Give back the full listing, character for character, with no pictures.

↓↓↓

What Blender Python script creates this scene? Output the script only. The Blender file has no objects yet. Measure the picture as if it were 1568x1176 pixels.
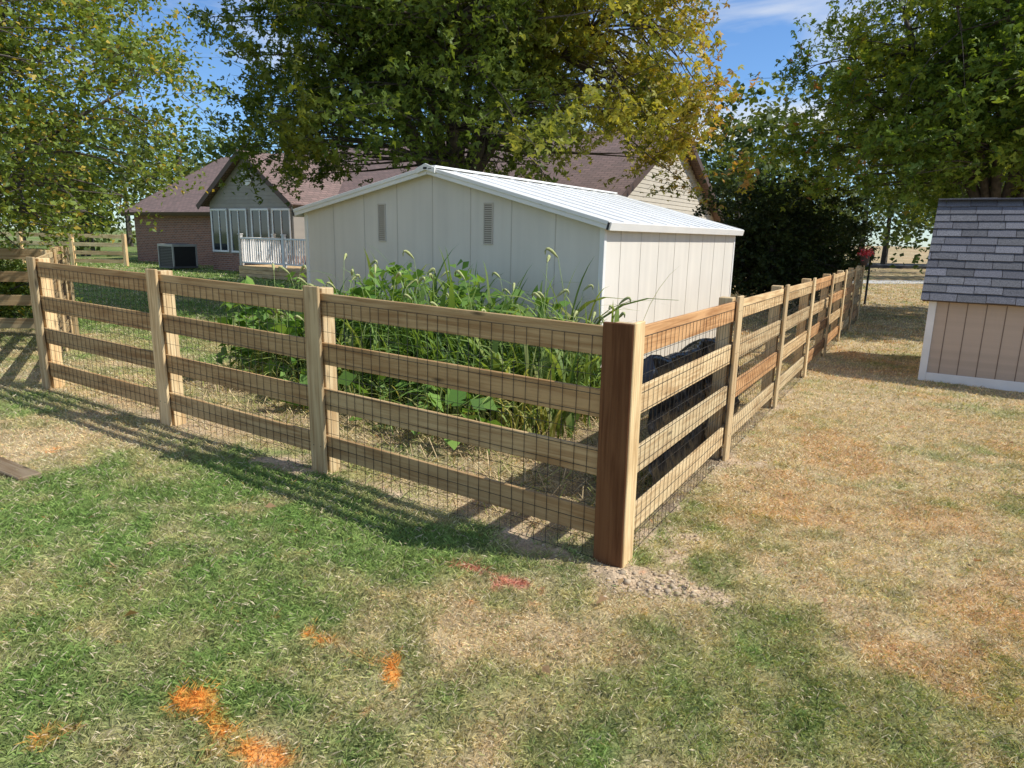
import bpy, math, numpy as np, random
from mathutils import Vector, Matrix
random.seed(7); rng=np.random.default_rng(11)
scene=bpy.context.scene

# ---------------------------------------------------------------- noise
_T=np.random.default_rng(5).random((256,256))
def vn(x,y,s=0):
    x=np.asarray(x,float)+s*17.3; y=np.asarray(y,float)+s*9.1
    xi=np.floor(x).astype(int); yi=np.floor(y).astype(int)
    fx=x-xi; fy=y-yi; fx=fx*fx*(3-2*fx); fy=fy*fy*(3-2*fy)
    a=_T[xi&255,yi&255]; b=_T[(xi+1)&255,yi&255]; c=_T[xi&255,(yi+1)&255]; d=_T[(xi+1)&255,(yi+1)&255]
    return (a*(1-fx)+b*fx)*(1-fy)+(c*(1-fx)+d*fx)*fy
def fbm(x,y,f,s=0,o=4):
    r=0;a=.5;t=0
    for i in range(o):
        r=r+a*vn(np.asarray(x)*f,np.asarray(y)*f,s+i); t+=a; a*=.5; f*=2.03
    return r/t
def sm(a,b,x):
    t=np.clip((x-a)/(b-a),0,1); return t*t*(3-2*t)
def blob(x,y,cx,cy,rx,ry=None,ang=0):
    ry=ry or rx; c,s=math.cos(ang),math.sin(ang)
    dx=x-cx; dy=y-cy
    return np.exp(-(((dx*c+dy*s)/rx)**2+((-dx*s+dy*c)/ry)**2))

# ---------------------------------------------------------------- layout
CORN=np.array([.58,3.285])
U=np.array([-.842,.540]); U/=np.linalg.norm(U)      # along the left fence
NI=np.array([U[1],-U[0]])                            # inward
V=np.array([.508,.861]); V/=np.linalg.norm(V)        # along right fence
NR=np.array([-V[1],V[0]])                            # inward of right fence
def g(x,y=0):
    x=np.asarray(x,float)
    return np.where(x>0,-.2*np.tanh(x*.11),.13*np.tanh(-x*.17))
def dirt(x,y):
    n=fbm(x,y,5,3)
    d=blob(x,y,.64,3.12,.36,.16,-.25)*1.1+blob(x,y,.98,3.05,.26,.13,-.5)*.75+blob(x,y,.95,3.48,.32,.12,1.0)*.85+blob(x,y,-1.66,4.60,.40,.12,-.55)*1.25+blob(x,y,.1,3.48,.4,.08,-.6)*.6
    d=d+blob(x,y,1.78,5.1,.25,.14)*1.0+blob(x,y,-3.5,4.55,.35,.12,-.5)*.8+blob(x,y,2.8,7.0,.2,.12)*.7
    rx=x-CORN[0]; ry=y-CORN[1]
    s=rx*U[0]+ry*U[1]; p=rx*NI[0]+ry*NI[1]
    d=d+.45*np.exp(-((p+.0)/.07)**2)*(s>0)*(s<6.3)
    s2=rx*V[0]+ry*V[1]; p2=rx*NR[0]+ry*NR[1]
    d=d+.52*np.exp(-((p2+.0)/.10)**2)*(s2>0)*(s2<9)
    return sm(.36,1.0,d+(n-.5)*1.2+(fbm(x,y,19,13,2)-.5)*.7)
def inside(x,y):
    rx=x-CORN[0]; ry=y-CORN[1]
    p=rx*NI[0]+ry*NI[1]; p2=rx*NR[0]+ry*NR[1]; s=rx*U[0]+ry*U[1]
    return (p>0)&(p2>0)&(s<6.3), s,p,p2
def hgt(x,y):
    return g(x,y)+.030*(fbm(x,y,1.3,9,3)-.5)+.05*dirt(x,y)*(fbm(x,y,9,4,3)-.35)*(np.hypot(x,y)<12)
def green(x,y):
    gw=.26+1.4*(fbm(x,y,1.1,20,4)-.5)+1.2*(fbm(x,y,5.5,31,3)-.5)+.14*sm(.6,-.8,x)
    gw=gw+.75*blob(x,y,-1.9,3.6,1.4,.9)+.5*blob(x,y,-1.8,2.2,.9,.8)+.6*blob(x,y,-.75,3.45,.9,.35,-.5)+.42*blob(x,y,.62,2.15,.6,.35)+.2*blob(x,y,1.5,2.2,.8,.4)
    gw=gw-.45*blob(x,y,-.05,2.65,.5,.3)-.6*blob(x,y,-3.9,4.7,1.0,.7)-.28*sm(.9,1.8,x)*(y>2.6)
    gw=gw+.6*sm(9,12,y)*(x<2)
    ins,s,p,p2=inside(x,y)
    gw=np.where(ins&(p<4.2),gw-.25,gw)
    return np.clip(gw,0,1)
def lawn(x,y):
    x=np.asarray(x,float); y=np.asarray(y,float)
    gw=green(x,y)[...,None]
    n1=fbm(x,y,2.2,40,3)[...,None]; n2=fbm(x,y,14,44,2)[...,None]
    tan=np.array([.83,.66,.40])*(1-n1)+np.array([.82,.60,.32])*n1
    rust=np.array([.78,.46,.21]); rm=(sm(.50,.68,fbm(x,y,1.9,52,3))*(.10+.85*sm(.6,1.8,x)))[...,None]*.6
    tan=tan*(1-rm)+rust*rm
    gr=np.array([.23,.365,.095])*(1-n1)+np.array([.32,.42,.13])*n1
    c=tan*(1-gw)+gr*gw
    c=c*(.68+.65*n2)
    return c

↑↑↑

*CORRECT ANSWER*:
What Blender Python script creates this scene? Output the script only. The Blender file has no objects yet. Measure the picture as if it were 1568x1176 pixels.
import bpy, math, numpy as np, random
from mathutils import Vector, Matrix
random.seed(7); rng=np.random.default_rng(11)
scene=bpy.context.scene

# ---------------------------------------------------------------- noise
_T=np.random.default_rng(5).random((256,256))
def vn(x,y,s=0):
    x=np.asarray(x,float)+s*17.3; y=np.asarray(y,float)+s*9.1
    xi=np.floor(x).astype(int); yi=np.floor(y).astype(int)
    fx=x-xi; fy=y-yi; fx=fx*fx*(3-2*fx); fy=fy*fy*(3-2*fy)
    a=_T[xi&255,yi&255]; b=_T[(xi+1)&255,yi&255]; c=_T[xi&255,(yi+1)&255]; d=_T[(xi+1)&255,(yi+1)&255]
    return (a*(1-fx)+b*fx)*(1-fy)+(c*(1-fx)+d*fx)*fy
def fbm(x,y,f,s=0,o=4):
    r=0;a=.5;t=0
    for i in range(o):
        r=r+a*vn(np.asarray(x)*f,np.asarray(y)*f,s+i); t+=a; a*=.5; f*=2.03
    return r/t
def sm(a,b,x):
    t=np.clip((x-a)/(b-a),0,1); return t*t*(3-2*t)
def blob(x,y,cx,cy,rx,ry=None,ang=0):
    ry=ry or rx; c,s=math.cos(ang),math.sin(ang)
    dx=x-cx; dy=y-cy
    return np.exp(-(((dx*c+dy*s)/rx)**2+((-dx*s+dy*c)/ry)**2))

# ---------------------------------------------------------------- layout
CORN=np.array([.58,3.285])
U=np.array([-.842,.540]); U/=np.linalg.norm(U)      # along the left fence
NI=np.array([U[1],-U[0]])                            # inward
V=np.array([.508,.861]); V/=np.linalg.norm(V)        # along right fence
NR=np.array([-V[1],V[0]])                            # inward of right fence
def g(x,y=0):
    x=np.asarray(x,float)
    return np.where(x>0,-.2*np.tanh(x*.11),.13*np.tanh(-x*.17))
def dirt(x,y):
    n=fbm(x,y,5,3)
    d=blob(x,y,.64,3.12,.36,.16,-.25)*1.1+blob(x,y,.98,3.05,.26,.13,-.5)*.75+blob(x,y,.95,3.48,.32,.12,1.0)*.85+blob(x,y,-1.66,4.60,.40,.12,-.55)*1.25+blob(x,y,.1,3.48,.4,.08,-.6)*.6
    d=d+blob(x,y,1.78,5.1,.25,.14)*1.0+blob(x,y,-3.5,4.55,.35,.12,-.5)*.8+blob(x,y,2.8,7.0,.2,.12)*.7
    rx=x-CORN[0]; ry=y-CORN[1]
    s=rx*U[0]+ry*U[1]; p=rx*NI[0]+ry*NI[1]
    d=d+.45*np.exp(-((p+.0)/.07)**2)*(s>0)*(s<6.3)
    s2=rx*V[0]+ry*V[1]; p2=rx*NR[0]+ry*NR[1]
    d=d+.52*np.exp(-((p2+.0)/.10)**2)*(s2>0)*(s2<9)
    return sm(.36,1.0,d+(n-.5)*1.2+(fbm(x,y,19,13,2)-.5)*.7)
def inside(x,y):
    rx=x-CORN[0]; ry=y-CORN[1]
    p=rx*NI[0]+ry*NI[1]; p2=rx*NR[0]+ry*NR[1]; s=rx*U[0]+ry*U[1]
    return (p>0)&(p2>0)&(s<6.3), s,p,p2
def hgt(x,y):
    return g(x,y)+.030*(fbm(x,y,1.3,9,3)-.5)+.05*dirt(x,y)*(fbm(x,y,9,4,3)-.35)*(np.hypot(x,y)<12)
def green(x,y):
    gw=.26+1.4*(fbm(x,y,1.1,20,4)-.5)+1.2*(fbm(x,y,5.5,31,3)-.5)+.14*sm(.6,-.8,x)
    gw=gw+.75*blob(x,y,-1.9,3.6,1.4,.9)+.5*blob(x,y,-1.8,2.2,.9,.8)+.6*blob(x,y,-.75,3.45,.9,.35,-.5)+.42*blob(x,y,.62,2.15,.6,.35)+.2*blob(x,y,1.5,2.2,.8,.4)
    gw=gw-.45*blob(x,y,-.05,2.65,.5,.3)-.6*blob(x,y,-3.9,4.7,1.0,.7)-.28*sm(.9,1.8,x)*(y>2.6)
    gw=gw+.6*sm(9,12,y)*(x<2)
    ins,s,p,p2=inside(x,y)
    gw=np.where(ins&(p<4.2),gw-.25,gw)
    return np.clip(gw,0,1)
def lawn(x,y):
    x=np.asarray(x,float); y=np.asarray(y,float)
    gw=green(x,y)[...,None]
    n1=fbm(x,y,2.2,40,3)[...,None]; n2=fbm(x,y,14,44,2)[...,None]
    tan=np.array([.83,.66,.40])*(1-n1)+np.array([.82,.60,.32])*n1
    rust=np.array([.78,.46,.21]); rm=(sm(.50,.68,fbm(x,y,1.9,52,3))*(.10+.85*sm(.6,1.8,x)))[...,None]*.6
    tan=tan*(1-rm)+rust*rm
    gr=np.array([.23,.365,.095])*(1-n1)+np.array([.32,.42,.13])*n1
    c=tan*(1-gw)+gr*gw
    c=c*(.68+.65*n2)
    return c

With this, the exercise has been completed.